Please set the lines down again exactly, from the top of the entries through the line that contains "R = math.radians".

=======

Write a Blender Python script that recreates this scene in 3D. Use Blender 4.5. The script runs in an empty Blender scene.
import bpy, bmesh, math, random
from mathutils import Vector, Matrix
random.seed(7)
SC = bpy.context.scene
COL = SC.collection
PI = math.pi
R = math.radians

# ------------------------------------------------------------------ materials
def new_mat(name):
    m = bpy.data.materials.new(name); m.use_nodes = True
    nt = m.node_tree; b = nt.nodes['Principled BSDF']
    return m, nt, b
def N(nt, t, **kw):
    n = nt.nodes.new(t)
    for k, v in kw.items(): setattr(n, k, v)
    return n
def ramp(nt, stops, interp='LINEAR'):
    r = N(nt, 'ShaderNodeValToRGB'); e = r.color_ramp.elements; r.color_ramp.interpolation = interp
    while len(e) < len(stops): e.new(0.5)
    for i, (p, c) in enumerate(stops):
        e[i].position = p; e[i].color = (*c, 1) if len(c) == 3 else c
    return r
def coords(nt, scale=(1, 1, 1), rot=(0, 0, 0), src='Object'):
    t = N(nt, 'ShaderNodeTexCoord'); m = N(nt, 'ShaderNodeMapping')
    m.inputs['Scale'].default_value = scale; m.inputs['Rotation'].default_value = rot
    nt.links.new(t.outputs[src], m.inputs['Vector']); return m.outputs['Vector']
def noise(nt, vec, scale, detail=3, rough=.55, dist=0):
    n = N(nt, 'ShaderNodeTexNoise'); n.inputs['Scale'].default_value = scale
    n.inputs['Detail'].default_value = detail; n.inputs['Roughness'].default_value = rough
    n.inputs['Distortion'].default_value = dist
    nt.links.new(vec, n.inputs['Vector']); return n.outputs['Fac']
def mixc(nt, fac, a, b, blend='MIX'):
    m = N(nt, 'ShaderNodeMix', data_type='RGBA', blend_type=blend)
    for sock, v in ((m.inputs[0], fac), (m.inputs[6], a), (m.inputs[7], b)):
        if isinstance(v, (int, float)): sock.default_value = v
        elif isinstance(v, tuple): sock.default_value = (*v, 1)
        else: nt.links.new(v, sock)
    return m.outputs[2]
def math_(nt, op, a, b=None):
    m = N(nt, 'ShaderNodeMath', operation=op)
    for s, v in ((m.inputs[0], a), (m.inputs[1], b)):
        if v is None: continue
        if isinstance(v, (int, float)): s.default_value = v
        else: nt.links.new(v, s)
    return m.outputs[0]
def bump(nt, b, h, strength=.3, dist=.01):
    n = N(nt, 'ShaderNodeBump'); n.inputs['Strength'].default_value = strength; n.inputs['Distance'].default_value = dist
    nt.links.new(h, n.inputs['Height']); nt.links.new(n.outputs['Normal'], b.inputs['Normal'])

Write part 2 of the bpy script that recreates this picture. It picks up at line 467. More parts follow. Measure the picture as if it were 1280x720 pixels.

=======

- **Output of the exercise**
Write a Blender Python script that recreates this scene in 3D. Use Blender 4.5. The script runs in an empty Blender scene.
import bpy, bmesh, math, random
from mathutils import Vector, Matrix
random.seed(7)
SC = bpy.context.scene
COL = SC.collection
PI = math.pi
R = math.radians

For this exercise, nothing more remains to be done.